▶ Your goal:
Copy every record below exactly.
-- Start of Supplied material --
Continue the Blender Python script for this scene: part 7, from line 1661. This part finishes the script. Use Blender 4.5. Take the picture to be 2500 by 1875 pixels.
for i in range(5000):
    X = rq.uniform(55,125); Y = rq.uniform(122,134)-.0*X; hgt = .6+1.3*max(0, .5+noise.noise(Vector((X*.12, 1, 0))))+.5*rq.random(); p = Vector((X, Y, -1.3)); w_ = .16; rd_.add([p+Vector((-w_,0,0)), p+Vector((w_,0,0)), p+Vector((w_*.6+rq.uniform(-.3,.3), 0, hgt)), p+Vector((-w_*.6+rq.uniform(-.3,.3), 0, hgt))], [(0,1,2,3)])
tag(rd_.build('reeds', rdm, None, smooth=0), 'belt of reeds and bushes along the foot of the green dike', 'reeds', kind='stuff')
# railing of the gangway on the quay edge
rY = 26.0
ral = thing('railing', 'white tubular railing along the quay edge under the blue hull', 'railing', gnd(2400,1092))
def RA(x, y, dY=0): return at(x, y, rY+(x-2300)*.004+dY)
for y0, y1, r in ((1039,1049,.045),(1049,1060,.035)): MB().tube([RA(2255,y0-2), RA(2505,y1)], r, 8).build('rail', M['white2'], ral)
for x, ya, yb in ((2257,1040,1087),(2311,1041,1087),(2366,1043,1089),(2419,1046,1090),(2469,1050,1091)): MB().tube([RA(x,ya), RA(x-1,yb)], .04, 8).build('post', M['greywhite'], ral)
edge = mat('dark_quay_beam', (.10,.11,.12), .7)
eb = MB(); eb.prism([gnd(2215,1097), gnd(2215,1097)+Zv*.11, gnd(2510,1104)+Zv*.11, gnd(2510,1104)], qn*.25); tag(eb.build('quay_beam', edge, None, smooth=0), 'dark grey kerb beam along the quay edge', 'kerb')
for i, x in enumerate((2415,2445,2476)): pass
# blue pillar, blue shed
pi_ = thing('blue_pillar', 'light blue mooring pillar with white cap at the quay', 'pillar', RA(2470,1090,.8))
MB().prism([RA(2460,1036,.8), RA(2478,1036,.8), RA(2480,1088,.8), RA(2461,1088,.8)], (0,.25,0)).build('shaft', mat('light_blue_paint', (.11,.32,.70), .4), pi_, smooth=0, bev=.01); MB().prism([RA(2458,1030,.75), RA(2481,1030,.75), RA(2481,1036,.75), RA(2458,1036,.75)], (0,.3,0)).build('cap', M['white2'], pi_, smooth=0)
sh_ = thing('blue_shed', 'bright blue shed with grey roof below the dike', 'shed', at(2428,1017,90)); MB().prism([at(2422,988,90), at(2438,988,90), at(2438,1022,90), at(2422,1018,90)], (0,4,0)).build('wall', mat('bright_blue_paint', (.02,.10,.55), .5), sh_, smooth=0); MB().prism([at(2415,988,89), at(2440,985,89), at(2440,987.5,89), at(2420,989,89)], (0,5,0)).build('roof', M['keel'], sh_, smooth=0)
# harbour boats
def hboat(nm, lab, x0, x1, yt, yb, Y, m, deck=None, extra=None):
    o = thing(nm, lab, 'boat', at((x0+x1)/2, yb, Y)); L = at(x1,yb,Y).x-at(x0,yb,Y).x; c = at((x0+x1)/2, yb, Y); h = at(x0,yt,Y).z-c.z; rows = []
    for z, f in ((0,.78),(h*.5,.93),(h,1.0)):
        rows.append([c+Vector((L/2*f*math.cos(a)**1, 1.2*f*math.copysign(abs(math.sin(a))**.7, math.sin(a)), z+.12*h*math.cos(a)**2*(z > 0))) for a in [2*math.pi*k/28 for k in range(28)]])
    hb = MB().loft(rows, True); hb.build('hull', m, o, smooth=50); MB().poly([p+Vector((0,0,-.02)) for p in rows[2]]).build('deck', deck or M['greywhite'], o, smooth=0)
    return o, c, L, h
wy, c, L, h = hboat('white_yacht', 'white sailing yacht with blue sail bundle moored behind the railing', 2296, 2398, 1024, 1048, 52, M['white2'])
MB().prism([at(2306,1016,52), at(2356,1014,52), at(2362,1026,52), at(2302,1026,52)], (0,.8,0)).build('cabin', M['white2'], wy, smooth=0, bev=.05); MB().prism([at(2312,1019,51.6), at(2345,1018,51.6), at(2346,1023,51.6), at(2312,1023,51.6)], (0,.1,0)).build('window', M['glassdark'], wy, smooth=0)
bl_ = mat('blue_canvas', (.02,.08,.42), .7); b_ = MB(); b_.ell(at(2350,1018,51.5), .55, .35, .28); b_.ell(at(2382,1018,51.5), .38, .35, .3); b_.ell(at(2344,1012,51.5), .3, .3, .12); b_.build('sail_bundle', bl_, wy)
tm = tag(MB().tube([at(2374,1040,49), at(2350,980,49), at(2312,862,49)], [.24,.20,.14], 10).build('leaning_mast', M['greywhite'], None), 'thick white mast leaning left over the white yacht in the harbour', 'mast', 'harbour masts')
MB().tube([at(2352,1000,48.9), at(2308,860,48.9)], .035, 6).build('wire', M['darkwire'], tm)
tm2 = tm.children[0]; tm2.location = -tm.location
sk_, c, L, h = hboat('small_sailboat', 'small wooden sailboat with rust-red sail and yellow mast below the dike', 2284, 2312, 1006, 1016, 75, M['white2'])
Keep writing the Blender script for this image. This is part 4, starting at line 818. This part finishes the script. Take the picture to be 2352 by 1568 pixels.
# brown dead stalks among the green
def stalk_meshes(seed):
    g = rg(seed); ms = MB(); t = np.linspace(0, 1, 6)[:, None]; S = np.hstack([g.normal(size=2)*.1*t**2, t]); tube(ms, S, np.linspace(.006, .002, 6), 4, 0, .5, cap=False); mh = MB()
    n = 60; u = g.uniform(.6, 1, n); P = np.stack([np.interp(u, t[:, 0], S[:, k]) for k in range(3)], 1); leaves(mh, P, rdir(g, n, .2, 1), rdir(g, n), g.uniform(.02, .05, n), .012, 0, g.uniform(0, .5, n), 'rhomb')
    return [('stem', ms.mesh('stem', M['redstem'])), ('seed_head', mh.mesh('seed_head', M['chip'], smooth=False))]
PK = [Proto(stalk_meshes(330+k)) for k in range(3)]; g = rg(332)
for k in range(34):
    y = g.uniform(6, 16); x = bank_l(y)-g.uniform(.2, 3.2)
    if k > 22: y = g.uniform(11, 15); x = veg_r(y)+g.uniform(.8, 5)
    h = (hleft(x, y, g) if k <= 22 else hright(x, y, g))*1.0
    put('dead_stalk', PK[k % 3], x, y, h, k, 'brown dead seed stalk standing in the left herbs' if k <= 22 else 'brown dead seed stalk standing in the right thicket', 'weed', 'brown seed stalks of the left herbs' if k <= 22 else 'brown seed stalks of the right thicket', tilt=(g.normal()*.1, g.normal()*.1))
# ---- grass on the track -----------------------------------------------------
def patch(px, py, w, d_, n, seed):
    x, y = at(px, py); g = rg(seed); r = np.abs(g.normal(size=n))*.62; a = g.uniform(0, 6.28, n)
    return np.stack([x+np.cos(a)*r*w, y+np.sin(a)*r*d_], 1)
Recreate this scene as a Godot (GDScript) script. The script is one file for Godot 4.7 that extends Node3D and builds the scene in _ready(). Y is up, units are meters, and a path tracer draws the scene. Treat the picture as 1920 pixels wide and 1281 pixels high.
-- End of Supplied material --
▶ Response below:
Continue the Blender Python script for this scene: part 7, from line 1661. This part finishes the script. Use Blender 4.5. Take the picture to be 2500 by 1875 pixels.
for i in range(5000):
    X = rq.uniform(55,125); Y = rq.uniform(122,134)-.0*X; hgt = .6+1.3*max(0, .5+noise.noise(Vector((X*.12, 1, 0))))+.5*rq.random(); p = Vector((X, Y, -1.3)); w_ = .16; rd_.add([p+Vector((-w_,0,0)), p+Vector((w_,0,0)), p+Vector((w_*.6+rq.uniform(-.3,.3), 0, hgt)), p+Vector((-w_*.6+rq.uniform(-.3,.3), 0, hgt))], [(0,1,2,3)])
tag(rd_.build('reeds', rdm, None, smooth=0), 'belt of reeds and bushes along the foot of the green dike', 'reeds', kind='stuff')
# railing of the gangway on the quay edge
rY = 26.0
ral = thing('railing', 'white tubular railing along the quay edge under the blue hull', 'railing', gnd(2400,1092))
def RA(x, y, dY=0): return at(x, y, rY+(x-2300)*.004+dY)
for y0, y1, r in ((1039,1049,.045),(1049,1060,.035)): MB().tube([RA(2255,y0-2), RA(2505,y1)], r, 8).build('rail', M['white2'], ral)
for x, ya, yb in ((2257,1040,1087),(2311,1041,1087),(2366,1043,1089),(2419,1046,1090),(2469,1050,1091)): MB().tube([RA(x,ya), RA(x-1,yb)], .04, 8).build('post', M['greywhite'], ral)
edge = mat('dark_quay_beam', (.10,.11,.12), .7)
eb = MB(); eb.prism([gnd(2215,1097), gnd(2215,1097)+Zv*.11, gnd(2510,1104)+Zv*.11, gnd(2510,1104)], qn*.25); tag(eb.build('quay_beam', edge, None, smooth=0), 'dark grey kerb beam along the quay edge', 'kerb')
for i, x in enumerate((2415,2445,2476)): pass
# blue pillar, blue shed
pi_ = thing('blue_pillar', 'light blue mooring pillar with white cap at the quay', 'pillar', RA(2470,1090,.8))
MB().prism([RA(2460,1036,.8), RA(2478,1036,.8), RA(2480,1088,.8), RA(2461,1088,.8)], (0,.25,0)).build('shaft', mat('light_blue_paint', (.11,.32,.70), .4), pi_, smooth=0, bev=.01); MB().prism([RA(2458,1030,.75), RA(2481,1030,.75), RA(2481,1036,.75), RA(2458,1036,.75)], (0,.3,0)).build('cap', M['white2'], pi_, smooth=0)
sh_ = thing('blue_shed', 'bright blue shed with grey roof below the dike', 'shed', at(2428,1017,90)); MB().prism([at(2422,988,90), at(2438,988,90), at(2438,1022,90), at(2422,1018,90)], (0,4,0)).build('wall', mat('bright_blue_paint', (.02,.10,.55), .5), sh_, smooth=0); MB().prism([at(2415,988,89), at(2440,985,89), at(2440,987.5,89), at(2420,989,89)], (0,5,0)).build('roof', M['keel'], sh_, smooth=0)
# harbour boats
def hboat(nm, lab, x0, x1, yt, yb, Y, m, deck=None, extra=None):
    o = thing(nm, lab, 'boat', at((x0+x1)/2, yb, Y)); L = at(x1,yb,Y).x-at(x0,yb,Y).x; c = at((x0+x1)/2, yb, Y); h = at(x0,yt,Y).z-c.z; rows = []
    for z, f in ((0,.78),(h*.5,.93),(h,1.0)):
        rows.append([c+Vector((L/2*f*math.cos(a)**1, 1.2*f*math.copysign(abs(math.sin(a))**.7, math.sin(a)), z+.12*h*math.cos(a)**2*(z > 0))) for a in [2*math.pi*k/28 for k in range(28)]])
    hb = MB().loft(rows, True); hb.build('hull', m, o, smooth=50); MB().poly([p+Vector((0,0,-.02)) for p in rows[2]]).build('deck', deck or M['greywhite'], o, smooth=0)
    return o, c, L, h
wy, c, L, h = hboat('white_yacht', 'white sailing yacht with blue sail bundle moored behind the railing', 2296, 2398, 1024, 1048, 52, M['white2'])
MB().prism([at(2306,1016,52), at(2356,1014,52), at(2362,1026,52), at(2302,1026,52)], (0,.8,0)).build('cabin', M['white2'], wy, smooth=0, bev=.05); MB().prism([at(2312,1019,51.6), at(2345,1018,51.6), at(2346,1023,51.6), at(2312,1023,51.6)], (0,.1,0)).build('window', M['glassdark'], wy, smooth=0)
bl_ = mat('blue_canvas', (.02,.08,.42), .7); b_ = MB(); b_.ell(at(2350,1018,51.5), .55, .35, .28); b_.ell(at(2382,1018,51.5), .38, .35, .3); b_.ell(at(2344,1012,51.5), .3, .3, .12); b_.build('sail_bundle', bl_, wy)
tm = tag(MB().tube([at(2374,1040,49), at(2350,980,49), at(2312,862,49)], [.24,.20,.14], 10).build('leaning_mast', M['greywhite'], None), 'thick white mast leaning left over the white yacht in the harbour', 'mast', 'harbour masts')
MB().tube([at(2352,1000,48.9), at(2308,860,48.9)], .035, 6).build('wire', M['darkwire'], tm)
tm2 = tm.children[0]; tm2.location = -tm.location
sk_, c, L, h = hboat('small_sailboat', 'small wooden sailboat with rust-red sail and yellow mast below the dike', 2284, 2312, 1006, 1016, 75, M['white2'])
Keep writing the Blender script for this image. This is part 4, starting at line 818. This part finishes the script. Take the picture to be 2352 by 1568 pixels.
# brown dead stalks among the green
def stalk_meshes(seed):
    g = rg(seed); ms = MB(); t = np.linspace(0, 1, 6)[:, None]; S = np.hstack([g.normal(size=2)*.1*t**2, t]); tube(ms, S, np.linspace(.006, .002, 6), 4, 0, .5, cap=False); mh = MB()
    n = 60; u = g.uniform(.6, 1, n); P = np.stack([np.interp(u, t[:, 0], S[:, k]) for k in range(3)], 1); leaves(mh, P, rdir(g, n, .2, 1), rdir(g, n), g.uniform(.02, .05, n), .012, 0, g.uniform(0, .5, n), 'rhomb')
    return [('stem', ms.mesh('stem', M['redstem'])), ('seed_head', mh.mesh('seed_head', M['chip'], smooth=False))]
PK = [Proto(stalk_meshes(330+k)) for k in range(3)]; g = rg(332)
for k in range(34):
    y = g.uniform(6, 16); x = bank_l(y)-g.uniform(.2, 3.2)
    if k > 22: y = g.uniform(11, 15); x = veg_r(y)+g.uniform(.8, 5)
    h = (hleft(x, y, g) if k <= 22 else hright(x, y, g))*1.0
    put('dead_stalk', PK[k % 3], x, y, h, k, 'brown dead seed stalk standing in the left herbs' if k <= 22 else 'brown dead seed stalk standing in the right thicket', 'weed', 'brown seed stalks of the left herbs' if k <= 22 else 'brown seed stalks of the right thicket', tilt=(g.normal()*.1, g.normal()*.1))
# ---- grass on the track -----------------------------------------------------
def patch(px, py, w, d_, n, seed):
    x, y = at(px, py); g = rg(seed); r = np.abs(g.normal(size=n))*.62; a = g.uniform(0, 6.28, n)
    return np.stack([x+np.cos(a)*r*w, y+np.sin(a)*r*d_], 1)
Recreate this scene as a Godot (GDScript) script. The script is one file for Godot 4.7 that extends Node3D and builds the scene in _ready(). Y is up, units are meters, and a path tracer draws the scene. Treat the picture as 1920 pixels wide and 1281 pixels high.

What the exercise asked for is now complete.